Mamet doesn't identify the ideology ("Brain-Addled Conservatism"?) has replaced his brain-dead liberalism, and his essay provides no insight. He does say that at about the same time as his fateful car ride with his wife (the "National Palestinian Radio ride"), he began reading Milton Friedman, Paul Johnson, Shelby Steele, and Thomas Sowell, whom he absurdly refers to as "our greatest contemporary philosopher" (as if to announce to the world that he's never read any philosophy and isn't interested in the subject). These authors have led Mamet to what he calls "a free-market understanding of the world," which he prefers to "that idealistic vision I called liberalism."

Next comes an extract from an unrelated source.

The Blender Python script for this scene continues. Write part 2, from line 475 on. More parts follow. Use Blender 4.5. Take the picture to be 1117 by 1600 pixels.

One might expect the author to conclude with at least some explanation of why the free-market vision "meshes more perfectly with [Mamet's] experience" than the idealistic vision, but one would be disappointed in that regard: the reference to "free markets," like the reference to "National Palestinian Radio," leads nowhere.

All of which leads to the conclusion that Mamet hasn't really "changed his opinion," as he announces at the outset. Rather, one has the sense that politics doesn't really interest Mamet at all, and perhaps never has, at least as politics is generally understood, namely, as a rational conversation regarding what principles of political philosophy ought to govern our understanding of the world and how the world might be improved.

Perhaps during Mamet's brain-dead phase, he was a "liberal" according to Rush Limbaugh's caricature, that is, someone who resents the success of others, expresses that resentment as a phony appeal to the "common good," and is all to happy to repudiate the notion of a "common good," and thus "liberalism," as soon as he or she achieves sufficient material success to replace resentment with self-satisfaction. This sort of thing happens often enough, but why take the next step of trying to justify to the world one's decision to sell out, as if the world is to blame, always and inevitably in the form of an all too public announcement that one has finally "grown up"?

In David Mamet's case, I don't believe it for a minute.